7.3 Reorientation time
The controller is also fairly fast. The paper reports a median reorientation time under about seven seconds across full-SO(3) targets.
This is a useful contrast with earlier work that could reorient under narrower assumptions but much more slowly.
8. Generalization to Daily Objects
The paper does not stop at 3D-printed evaluation objects. It also tries a few household objects and uses scanned geometry from an iPad app to define target point clouds.
That means the goal specification is noisy, the materials differ, and mass distribution is less controlled than in the printed-object setup.
The evidence here is qualitative rather than a large quantitative benchmark, but it is still valuable. It suggests the policy has some robustness not just to unseen shapes, but also to imperfect target models and real-world object variation.
9. What I Find Most Important
Three things stand out to me.
9.1 The paper removes several unrealistic assumptions at once
A lot of dexterous papers remove one difficulty while quietly reintroducing another simplification elsewhere. This work makes a real attempt to relax multiple assumptions simultaneously:
- single commodity depth camera
- novel object shapes
- arbitrary rotations
- real-time control
- real-world results
- downward-facing hand
Even if the absolute performance is still imperfect, that combination matters.
9.2 The contribution is as much about systems design as about policy learning
The paper is not only “RL solves dexterous manipulation.” It is a systems paper in disguise:
- cheaper hardware
- fast-enough visual training
- sparse conv inference
- fingertip material choice
- reward design for in-air manipulation
- domain randomization and dynamics identification
This is often what real sim-to-real dexterity work looks like: a long chain of individually modest choices that together make the transfer possible.
9.3 Failure modes are still very real
The paper is refreshingly honest here. The duck-shaped OOD object is dropped in 56% of trials. That is a serious failure rate, and the authors do not hide it.
This makes the paper stronger, not weaker. It shows that the work is genuinely pushing a hard frontier rather than choosing an easy version of the task.
10. Limitations
The most obvious limitation is precision and reliability. The system can often reorient, but exact target achievement is still brittle, especially for unfamiliar objects.
Another limitation is that evaluation still relies on motion capture for accurate measurement, even though the controller itself does not use it online.
There is also a residual sim-to-real gap, especially for harder objects whose frictional properties or curved geometries are difficult to model accurately.
Finally, while the system generalizes better than many object-specific pipelines, it is still not a universal dexterous manipulation controller.
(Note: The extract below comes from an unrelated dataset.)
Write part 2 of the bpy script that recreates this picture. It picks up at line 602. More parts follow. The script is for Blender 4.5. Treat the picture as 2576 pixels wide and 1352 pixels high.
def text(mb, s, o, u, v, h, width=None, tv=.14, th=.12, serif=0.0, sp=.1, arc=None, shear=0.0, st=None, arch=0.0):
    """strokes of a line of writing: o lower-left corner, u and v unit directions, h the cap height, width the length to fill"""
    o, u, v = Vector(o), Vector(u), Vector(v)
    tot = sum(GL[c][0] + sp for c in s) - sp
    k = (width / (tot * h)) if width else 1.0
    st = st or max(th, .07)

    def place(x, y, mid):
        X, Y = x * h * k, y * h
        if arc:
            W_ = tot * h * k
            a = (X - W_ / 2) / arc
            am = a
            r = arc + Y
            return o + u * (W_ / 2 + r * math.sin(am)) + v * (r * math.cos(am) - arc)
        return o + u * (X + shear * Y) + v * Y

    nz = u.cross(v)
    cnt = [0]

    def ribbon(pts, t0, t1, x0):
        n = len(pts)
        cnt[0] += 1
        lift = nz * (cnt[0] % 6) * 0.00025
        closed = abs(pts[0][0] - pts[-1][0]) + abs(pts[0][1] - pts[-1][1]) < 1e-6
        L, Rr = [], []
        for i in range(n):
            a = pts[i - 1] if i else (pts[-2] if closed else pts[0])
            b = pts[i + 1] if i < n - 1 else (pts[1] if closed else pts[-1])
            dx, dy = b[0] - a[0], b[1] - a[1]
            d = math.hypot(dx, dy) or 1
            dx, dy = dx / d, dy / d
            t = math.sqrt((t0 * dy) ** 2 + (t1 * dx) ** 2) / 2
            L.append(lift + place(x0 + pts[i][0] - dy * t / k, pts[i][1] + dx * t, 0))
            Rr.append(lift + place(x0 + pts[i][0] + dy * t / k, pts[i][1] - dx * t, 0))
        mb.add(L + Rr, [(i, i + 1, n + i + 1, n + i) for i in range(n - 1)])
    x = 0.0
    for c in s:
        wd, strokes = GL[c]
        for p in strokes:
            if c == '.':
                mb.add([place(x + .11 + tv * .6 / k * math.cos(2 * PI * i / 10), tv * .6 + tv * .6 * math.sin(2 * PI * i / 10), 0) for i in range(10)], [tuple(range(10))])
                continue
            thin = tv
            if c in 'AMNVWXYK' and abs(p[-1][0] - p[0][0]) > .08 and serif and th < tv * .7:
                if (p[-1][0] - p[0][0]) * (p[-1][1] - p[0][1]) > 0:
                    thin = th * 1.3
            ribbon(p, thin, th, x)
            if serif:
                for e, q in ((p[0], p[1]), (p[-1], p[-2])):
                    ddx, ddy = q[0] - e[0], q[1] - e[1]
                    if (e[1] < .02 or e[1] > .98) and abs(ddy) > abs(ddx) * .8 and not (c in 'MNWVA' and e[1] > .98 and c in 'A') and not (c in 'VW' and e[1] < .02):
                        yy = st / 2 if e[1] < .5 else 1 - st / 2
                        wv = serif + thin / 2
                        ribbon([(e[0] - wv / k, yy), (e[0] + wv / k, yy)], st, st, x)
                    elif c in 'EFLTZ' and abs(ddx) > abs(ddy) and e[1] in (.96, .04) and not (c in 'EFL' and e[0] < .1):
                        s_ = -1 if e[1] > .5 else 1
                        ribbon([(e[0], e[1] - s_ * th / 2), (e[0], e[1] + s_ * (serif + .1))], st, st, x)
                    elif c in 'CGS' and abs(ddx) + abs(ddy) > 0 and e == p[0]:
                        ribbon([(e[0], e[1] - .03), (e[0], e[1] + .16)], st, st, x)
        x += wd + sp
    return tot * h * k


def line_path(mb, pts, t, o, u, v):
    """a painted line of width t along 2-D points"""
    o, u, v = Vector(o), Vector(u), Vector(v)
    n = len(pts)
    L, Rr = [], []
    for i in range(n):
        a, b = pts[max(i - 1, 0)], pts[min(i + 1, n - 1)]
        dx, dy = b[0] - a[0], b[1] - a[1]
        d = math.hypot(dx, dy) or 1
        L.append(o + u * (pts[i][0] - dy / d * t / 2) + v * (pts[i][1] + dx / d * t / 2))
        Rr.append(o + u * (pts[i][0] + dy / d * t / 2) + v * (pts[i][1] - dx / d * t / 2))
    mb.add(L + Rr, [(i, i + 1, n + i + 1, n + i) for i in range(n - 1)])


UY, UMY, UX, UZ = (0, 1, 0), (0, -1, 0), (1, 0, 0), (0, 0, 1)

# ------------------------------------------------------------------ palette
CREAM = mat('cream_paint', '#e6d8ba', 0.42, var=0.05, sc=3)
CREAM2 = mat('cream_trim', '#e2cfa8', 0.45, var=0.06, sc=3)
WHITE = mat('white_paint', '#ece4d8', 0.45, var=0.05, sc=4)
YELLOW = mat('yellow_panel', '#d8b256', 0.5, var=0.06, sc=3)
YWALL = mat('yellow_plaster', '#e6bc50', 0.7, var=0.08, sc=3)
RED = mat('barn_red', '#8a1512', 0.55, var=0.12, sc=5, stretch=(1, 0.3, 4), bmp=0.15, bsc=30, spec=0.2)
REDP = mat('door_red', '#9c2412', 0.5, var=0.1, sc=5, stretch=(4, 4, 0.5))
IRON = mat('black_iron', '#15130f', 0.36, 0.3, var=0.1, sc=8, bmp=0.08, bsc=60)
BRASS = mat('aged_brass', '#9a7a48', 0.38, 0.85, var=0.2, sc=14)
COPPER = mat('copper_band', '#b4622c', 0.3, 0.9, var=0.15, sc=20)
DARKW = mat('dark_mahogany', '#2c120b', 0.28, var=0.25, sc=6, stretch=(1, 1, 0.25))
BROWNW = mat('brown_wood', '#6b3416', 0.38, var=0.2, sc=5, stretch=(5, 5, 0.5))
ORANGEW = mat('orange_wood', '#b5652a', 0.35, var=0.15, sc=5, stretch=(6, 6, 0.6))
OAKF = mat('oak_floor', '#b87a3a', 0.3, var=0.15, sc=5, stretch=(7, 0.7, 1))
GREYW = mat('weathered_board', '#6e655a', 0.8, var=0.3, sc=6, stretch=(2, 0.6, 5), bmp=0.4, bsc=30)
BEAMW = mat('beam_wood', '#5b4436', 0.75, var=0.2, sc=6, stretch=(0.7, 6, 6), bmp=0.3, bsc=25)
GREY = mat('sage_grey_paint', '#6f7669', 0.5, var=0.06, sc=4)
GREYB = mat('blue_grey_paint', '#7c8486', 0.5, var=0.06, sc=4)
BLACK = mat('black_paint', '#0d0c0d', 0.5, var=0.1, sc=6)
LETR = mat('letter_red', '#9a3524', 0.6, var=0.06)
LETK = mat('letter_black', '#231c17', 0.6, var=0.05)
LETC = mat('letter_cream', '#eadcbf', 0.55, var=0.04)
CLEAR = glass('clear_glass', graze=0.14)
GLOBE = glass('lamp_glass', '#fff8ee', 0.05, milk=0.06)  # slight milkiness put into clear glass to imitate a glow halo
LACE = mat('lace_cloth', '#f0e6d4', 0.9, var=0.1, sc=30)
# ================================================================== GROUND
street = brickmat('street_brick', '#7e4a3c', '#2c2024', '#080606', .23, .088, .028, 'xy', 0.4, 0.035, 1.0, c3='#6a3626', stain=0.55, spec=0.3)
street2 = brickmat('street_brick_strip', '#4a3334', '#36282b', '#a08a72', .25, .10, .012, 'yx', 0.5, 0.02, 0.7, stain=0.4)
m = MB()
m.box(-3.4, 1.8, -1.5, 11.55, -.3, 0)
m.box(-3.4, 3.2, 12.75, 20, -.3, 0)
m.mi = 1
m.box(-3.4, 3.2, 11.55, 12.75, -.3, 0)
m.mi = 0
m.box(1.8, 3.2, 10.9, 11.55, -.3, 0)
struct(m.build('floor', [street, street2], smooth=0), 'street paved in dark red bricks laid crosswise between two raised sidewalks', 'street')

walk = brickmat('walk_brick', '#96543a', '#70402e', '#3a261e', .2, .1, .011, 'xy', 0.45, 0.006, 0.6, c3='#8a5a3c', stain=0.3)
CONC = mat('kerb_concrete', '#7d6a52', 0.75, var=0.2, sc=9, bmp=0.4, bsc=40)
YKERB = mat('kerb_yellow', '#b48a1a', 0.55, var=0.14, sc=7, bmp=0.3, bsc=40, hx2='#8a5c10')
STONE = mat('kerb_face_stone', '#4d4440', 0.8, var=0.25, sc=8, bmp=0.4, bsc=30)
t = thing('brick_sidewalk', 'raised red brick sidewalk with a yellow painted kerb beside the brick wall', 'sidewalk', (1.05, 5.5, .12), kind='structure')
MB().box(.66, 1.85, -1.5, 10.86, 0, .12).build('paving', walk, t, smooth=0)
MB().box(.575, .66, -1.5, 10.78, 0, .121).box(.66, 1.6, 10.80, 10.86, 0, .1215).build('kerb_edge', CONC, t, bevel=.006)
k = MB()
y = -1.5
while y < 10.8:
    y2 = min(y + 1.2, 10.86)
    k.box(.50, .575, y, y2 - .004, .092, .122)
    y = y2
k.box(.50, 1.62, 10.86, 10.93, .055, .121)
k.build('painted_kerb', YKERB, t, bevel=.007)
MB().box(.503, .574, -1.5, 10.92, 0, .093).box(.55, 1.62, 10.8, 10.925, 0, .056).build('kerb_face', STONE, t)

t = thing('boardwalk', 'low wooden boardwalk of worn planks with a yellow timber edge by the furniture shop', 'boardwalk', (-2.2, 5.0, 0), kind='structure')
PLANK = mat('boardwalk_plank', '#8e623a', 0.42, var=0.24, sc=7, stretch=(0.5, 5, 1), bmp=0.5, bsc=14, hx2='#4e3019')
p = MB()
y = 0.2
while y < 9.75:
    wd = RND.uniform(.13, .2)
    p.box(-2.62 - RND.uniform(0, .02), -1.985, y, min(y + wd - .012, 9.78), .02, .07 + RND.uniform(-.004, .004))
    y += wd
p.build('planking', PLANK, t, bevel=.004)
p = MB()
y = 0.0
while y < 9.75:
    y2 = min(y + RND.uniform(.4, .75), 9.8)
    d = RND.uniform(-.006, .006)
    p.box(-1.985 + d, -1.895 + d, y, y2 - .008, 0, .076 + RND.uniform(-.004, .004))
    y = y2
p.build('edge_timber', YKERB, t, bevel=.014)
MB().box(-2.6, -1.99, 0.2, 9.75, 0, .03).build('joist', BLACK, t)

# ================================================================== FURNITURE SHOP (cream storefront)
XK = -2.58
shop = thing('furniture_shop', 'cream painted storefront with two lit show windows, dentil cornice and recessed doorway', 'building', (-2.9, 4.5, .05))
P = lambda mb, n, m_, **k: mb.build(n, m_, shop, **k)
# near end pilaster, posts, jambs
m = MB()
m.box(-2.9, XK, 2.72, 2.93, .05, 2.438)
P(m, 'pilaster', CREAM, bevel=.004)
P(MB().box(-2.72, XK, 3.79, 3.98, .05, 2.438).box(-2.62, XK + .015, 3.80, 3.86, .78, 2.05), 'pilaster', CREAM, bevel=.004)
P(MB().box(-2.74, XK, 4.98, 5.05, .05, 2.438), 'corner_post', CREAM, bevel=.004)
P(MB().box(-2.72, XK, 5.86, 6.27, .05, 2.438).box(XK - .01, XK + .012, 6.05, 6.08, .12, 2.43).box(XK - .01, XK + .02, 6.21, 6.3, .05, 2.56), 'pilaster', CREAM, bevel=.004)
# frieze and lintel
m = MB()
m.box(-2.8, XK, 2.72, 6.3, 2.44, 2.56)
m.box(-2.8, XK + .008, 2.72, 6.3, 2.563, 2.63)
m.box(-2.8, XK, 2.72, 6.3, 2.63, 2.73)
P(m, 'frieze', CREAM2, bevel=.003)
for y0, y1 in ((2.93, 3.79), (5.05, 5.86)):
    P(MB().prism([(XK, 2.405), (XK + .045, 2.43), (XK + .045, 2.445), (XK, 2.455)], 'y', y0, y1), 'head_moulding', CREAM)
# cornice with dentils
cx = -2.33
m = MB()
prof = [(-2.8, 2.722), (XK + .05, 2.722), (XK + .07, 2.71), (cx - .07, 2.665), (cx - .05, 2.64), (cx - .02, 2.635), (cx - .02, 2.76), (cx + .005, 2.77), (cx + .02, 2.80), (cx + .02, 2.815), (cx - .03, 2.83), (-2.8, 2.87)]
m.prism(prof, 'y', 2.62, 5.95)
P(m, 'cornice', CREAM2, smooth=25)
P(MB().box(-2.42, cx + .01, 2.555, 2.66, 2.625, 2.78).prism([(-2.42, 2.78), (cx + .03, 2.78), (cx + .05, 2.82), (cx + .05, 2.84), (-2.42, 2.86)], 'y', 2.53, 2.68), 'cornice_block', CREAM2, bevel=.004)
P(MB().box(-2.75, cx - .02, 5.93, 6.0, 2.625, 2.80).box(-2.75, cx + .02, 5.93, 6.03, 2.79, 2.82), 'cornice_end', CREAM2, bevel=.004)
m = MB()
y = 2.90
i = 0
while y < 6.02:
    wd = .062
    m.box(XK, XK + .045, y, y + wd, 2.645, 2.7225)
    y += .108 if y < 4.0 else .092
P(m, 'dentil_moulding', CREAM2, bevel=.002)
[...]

It is a major step toward real-world reorientation, not the endpoint.
11. Takeaways
My main takeaway is:
this paper shows that real-time, visually guided, sim-to-real in-hand reorientation of novel and complex objects is possible without specialized sensing or object-specific trackers, but it remains far from solved.
That may sound modest, but in dexterous manipulation that is already a significant result.
The work is especially valuable because it combines:
- strong problem framing
- a realistic sensing setup
- broad object generalization goals
- and honest reporting of failures
If I had to summarize the paper in one sentence, it would be:
Visual Dexterity pushes in-hand reorientation from a carefully controlled laboratory skill toward a practical robotic capability, while making clear how much harder the real problem still is.